— START DATA EXTRACT —

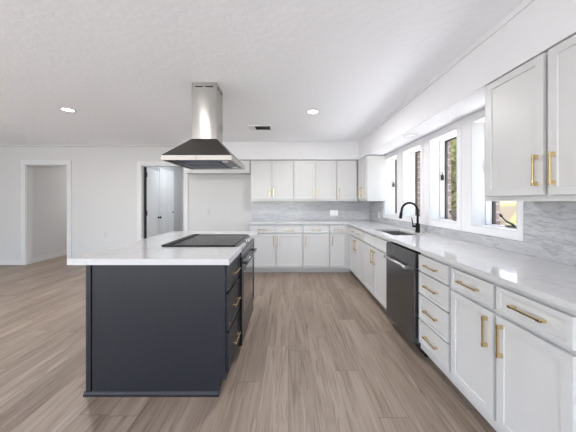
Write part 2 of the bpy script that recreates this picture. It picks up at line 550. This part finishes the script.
# ---- the open door and the closet doors of the passage behind it
d1 = struct(empty('door_1', (DB[0]+0.034, YB+0.085, 0), R(99.5)))
MB().panel(0, 0.76, 0.012, 2.005, -0.018, 0.035, 0.0).build('door_leaf', M['door'], d1)
MB().box(-0.016, 0.002, -0.022, 0.021, 0.012, 2.005).build('edge_strip', M['black'], d1)
for z in (0.25, 1.05, 1.85):
    hg = MB()
    hg.tube([(-0.004, -0.026, z-0.05), (-0.004, -0.026, z+0.05)], 0.009, 10)
    hg.box(0.0, 0.035, -0.021, -0.017, z-0.045, z+0.045)
    hg.build('hinge', M['black'], d1)
kb = MB()
for sgn in (-1, 1):
    y0 = -0.018 if sgn < 0 else 0.017
    kb.tube([(0.69, y0, 0.918), (0.69, y0+sgn*0.008, 0.918), (0.69, y0+sgn*0.010, 0.918), (0.69, y0+sgn*0.035, 0.918), (0.69, y0+sgn*0.042, 0.918), (0.69, y0+sgn*0.060, 0.918), (0.69, y0+sgn*0.066, 0.918)],
            [0.030, 0.030, 0.011, 0.011, 0.026, 0.027, 0.016], 14)
kb.build('knob', M['black'], d1)
for n, (ya, yb) in enumerate(((6.05, 6.422), (6.428, 6.80))):
    d = struct(empty('door_%d' % (n+2), (-3.20, ya, 0), PI/2))
    wd = yb-ya
    p = MB()
    p.box(0, wd, -0.03, -0.002, 0.012, 2.12)
    for z0, z1 in ((0.15, 1.02), (1.16, 2.0)):
        p.box(0.07, wd-0.07, -0.034, -0.03, z0, z1, 0.0015)
    p.build('door_leaf', M['door'], d)
    kx = wd-0.05 if n == 0 else wd-0.09
    if n == 1:
        MB().tube([(kx, -0.03, 1.0), (kx, -0.05, 1.0), (kx, -0.052, 1.0), (kx, -0.07, 1.0)], [0.009, 0.009, 0.02, 0.017], 12).build('knob', M['black'], d)
cf = MB()
cf.box(-3.20, -3.185, 5.98, 6.045, 0, 2.19).box(-3.20, -3.185, 6.805, 6.87, 0, 2.19).box(-3.20, -3.185, 6.045, 6.805, 2.125, 2.19)
struct(cf.build('trim_5', M['trim']))

# ---- garden
struct(MB().box(-60, 160, -60, 160, -0.5, -0.3).build('lawn', M['lawn']))
dr = MB()
dr.hexa([(5.6, 7.6, -0.3), (10.3, 12.0, -0.3), (70, 74, -0.3), (60, 76, -0.3)], [(5.6, 7.6, -0.285), (10.3, 12.0, -0.285), (70, 74, -0.285), (60, 76, -0.285)])
struct(dr.build('driveway', M['lawnpath']))
struct(MB().box(2.0, 4.6, -6, 9, -0.32, -0.27).build('bounce_slab', M['bounce_slab']))  # sunlit slab added to bounce light up through the windows onto the soffit

def tree(x, y, h, r, label, n=4500):
    t = thing('tree', (x, y, -0.3), 0, label, 'tree', 'garden trees outside the windows')
    MB().tube([(0, 0, 0), (0.05, 0.02, h*0.3), (-0.03, 0.05, h*0.62), (0.02, 0, h*0.85)], [0.20, 0.15, 0.10, 0.04], 10).build('trunk', M['bark'], t)
    m = MB()
    rnd = random.Random(int(x*10+y))
    for _ in range(n):
        while True:
            p = Vector((rnd.uniform(-1, 1), rnd.uniform(-1, 1), rnd.uniform(-1, 1)))
            if 0.25 < p.length < 1: break
        c = Vector((p.x*r, p.y*r, h*0.62 + p.z*h*0.42))
        a = Vector((rnd.uniform(-1, 1), rnd.uniform(-1, 1), rnd.uniform(-1, 1))).normalized()
        b = a.orthogonal().normalized()
        sz = rnd.uniform(0.14, 0.26)
        q = [c - a*sz, c + b*sz*0.45, c + a*sz, c - b*sz*0.45]
        m.bm.faces.new([m.bm.verts.new(v) for v in q])
    m.build('foliage', M['leaf'], t)
tree(7.9, 11.6, 6.0, 1.7, 'leafy tree seen through the second window from the near cabinet')
tree(8.6, 17.5, 6.0, 1.6, 'leafy tree seen past the brick edge of the farther windows')
tree(19.0, 15.5, 6.0, 1.8, 'leafy tree on the lawn seen through the window beside the near wall cabinet')
tree(15.5, 22.5, 8.5, 3.0, 'large tree farthest from the house, beyond the driveway')

# ------------------------------------------------------------------ cabinet kit (local frame: front faces -y at y = 0, width along x)
def pull(door, cx, cz, L=0.16, vert=True, y=0.0, m='gold', s=0.0048):
    k = MB()
    yb = y-0.024
    h = L/2
    if vert:
        k.box(cx-s, cx+s, yb-s, yb+s, cz-h, cz+h, 0.0015)
        for z in (cz-h+0.011, cz+h-0.011):
            k.box(cx-s-0.0015, cx+s+0.0015, yb-s-0.001, y, z-0.011, z+0.011, 0.0015)
    else:
        k.box(cx-h, cx+h, yb-s, yb+s, cz-s, cz+s, 0.0015)
        for x in (cx-h+0.011, cx+h-0.011):
            k.box(x-0.011, x+0.011, yb-s-0.001, y, cz-s-0.0015, cz+s+0.0015, 0.0015)
    return k.build('handle', M[m], door)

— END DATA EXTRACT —

_INSTRUCTIONS TO FOLLOW_
Return all of the data exactly as written, and drop the pictures.

_TASK RESULT_
Write part 2 of the bpy script that recreates this picture. It picks up at line 550. This part finishes the script.
# ---- the open door and the closet doors of the passage behind it
d1 = struct(empty('door_1', (DB[0]+0.034, YB+0.085, 0), R(99.5)))
MB().panel(0, 0.76, 0.012, 2.005, -0.018, 0.035, 0.0).build('door_leaf', M['door'], d1)
MB().box(-0.016, 0.002, -0.022, 0.021, 0.012, 2.005).build('edge_strip', M['black'], d1)
for z in (0.25, 1.05, 1.85):
    hg = MB()
    hg.tube([(-0.004, -0.026, z-0.05), (-0.004, -0.026, z+0.05)], 0.009, 10)
    hg.box(0.0, 0.035, -0.021, -0.017, z-0.045, z+0.045)
    hg.build('hinge', M['black'], d1)
kb = MB()
for sgn in (-1, 1):
    y0 = -0.018 if sgn < 0 else 0.017
    kb.tube([(0.69, y0, 0.918), (0.69, y0+sgn*0.008, 0.918), (0.69, y0+sgn*0.010, 0.918), (0.69, y0+sgn*0.035, 0.918), (0.69, y0+sgn*0.042, 0.918), (0.69, y0+sgn*0.060, 0.918), (0.69, y0+sgn*0.066, 0.918)],
            [0.030, 0.030, 0.011, 0.011, 0.026, 0.027, 0.016], 14)
kb.build('knob', M['black'], d1)
for n, (ya, yb) in enumerate(((6.05, 6.422), (6.428, 6.80))):
    d = struct(empty('door_%d' % (n+2), (-3.20, ya, 0), PI/2))
    wd = yb-ya
    p = MB()
    p.box(0, wd, -0.03, -0.002, 0.012, 2.12)
    for z0, z1 in ((0.15, 1.02), (1.16, 2.0)):
        p.box(0.07, wd-0.07, -0.034, -0.03, z0, z1, 0.0015)
    p.build('door_leaf', M['door'], d)
    kx = wd-0.05 if n == 0 else wd-0.09
    if n == 1:
        MB().tube([(kx, -0.03, 1.0), (kx, -0.05, 1.0), (kx, -0.052, 1.0), (kx, -0.07, 1.0)], [0.009, 0.009, 0.02, 0.017], 12).build('knob', M['black'], d)
cf = MB()
cf.box(-3.20, -3.185, 5.98, 6.045, 0, 2.19).box(-3.20, -3.185, 6.805, 6.87, 0, 2.19).box(-3.20, -3.185, 6.045, 6.805, 2.125, 2.19)
struct(cf.build('trim_5', M['trim']))

# ---- garden
struct(MB().box(-60, 160, -60, 160, -0.5, -0.3).build('lawn', M['lawn']))
dr = MB()
dr.hexa([(5.6, 7.6, -0.3), (10.3, 12.0, -0.3), (70, 74, -0.3), (60, 76, -0.3)], [(5.6, 7.6, -0.285), (10.3, 12.0, -0.285), (70, 74, -0.285), (60, 76, -0.285)])
struct(dr.build('driveway', M['lawnpath']))
struct(MB().box(2.0, 4.6, -6, 9, -0.32, -0.27).build('bounce_slab', M['bounce_slab']))  # sunlit slab added to bounce light up through the windows onto the soffit

def tree(x, y, h, r, label, n=4500):
    t = thing('tree', (x, y, -0.3), 0, label, 'tree', 'garden trees outside the windows')
    MB().tube([(0, 0, 0), (0.05, 0.02, h*0.3), (-0.03, 0.05, h*0.62), (0.02, 0, h*0.85)], [0.20, 0.15, 0.10, 0.04], 10).build('trunk', M['bark'], t)
    m = MB()
    rnd = random.Random(int(x*10+y))
    for _ in range(n):
        while True:
            p = Vector((rnd.uniform(-1, 1), rnd.uniform(-1, 1), rnd.uniform(-1, 1)))
            if 0.25 < p.length < 1: break
        c = Vector((p.x*r, p.y*r, h*0.62 + p.z*h*0.42))
        a = Vector((rnd.uniform(-1, 1), rnd.uniform(-1, 1), rnd.uniform(-1, 1))).normalized()
        b = a.orthogonal().normalized()
        sz = rnd.uniform(0.14, 0.26)
        q = [c - a*sz, c + b*sz*0.45, c + a*sz, c - b*sz*0.45]
        m.bm.faces.new([m.bm.verts.new(v) for v in q])
    m.build('foliage', M['leaf'], t)
tree(7.9, 11.6, 6.0, 1.7, 'leafy tree seen through the second window from the near cabinet')
tree(8.6, 17.5, 6.0, 1.6, 'leafy tree seen past the brick edge of the farther windows')
tree(19.0, 15.5, 6.0, 1.8, 'leafy tree on the lawn seen through the window beside the near wall cabinet')
tree(15.5, 22.5, 8.5, 3.0, 'large tree farthest from the house, beyond the driveway')

# ------------------------------------------------------------------ cabinet kit (local frame: front faces -y at y = 0, width along x)
def pull(door, cx, cz, L=0.16, vert=True, y=0.0, m='gold', s=0.0048):
    k = MB()
    yb = y-0.024
    h = L/2
    if vert:
        k.box(cx-s, cx+s, yb-s, yb+s, cz-h, cz+h, 0.0015)
        for z in (cz-h+0.011, cz+h-0.011):
            k.box(cx-s-0.0015, cx+s+0.0015, yb-s-0.001, y, z-0.011, z+0.011, 0.0015)
    else:
        k.box(cx-h, cx+h, yb-s, yb+s, cz-s, cz+s, 0.0015)
        for x in (cx-h+0.011, cx+h-0.011):
            k.box(x-0.011, x+0.011, yb-s-0.001, y, cz-s-0.0015, cz+s+0.0015, 0.0015)
    return k.build('handle', M[m], door)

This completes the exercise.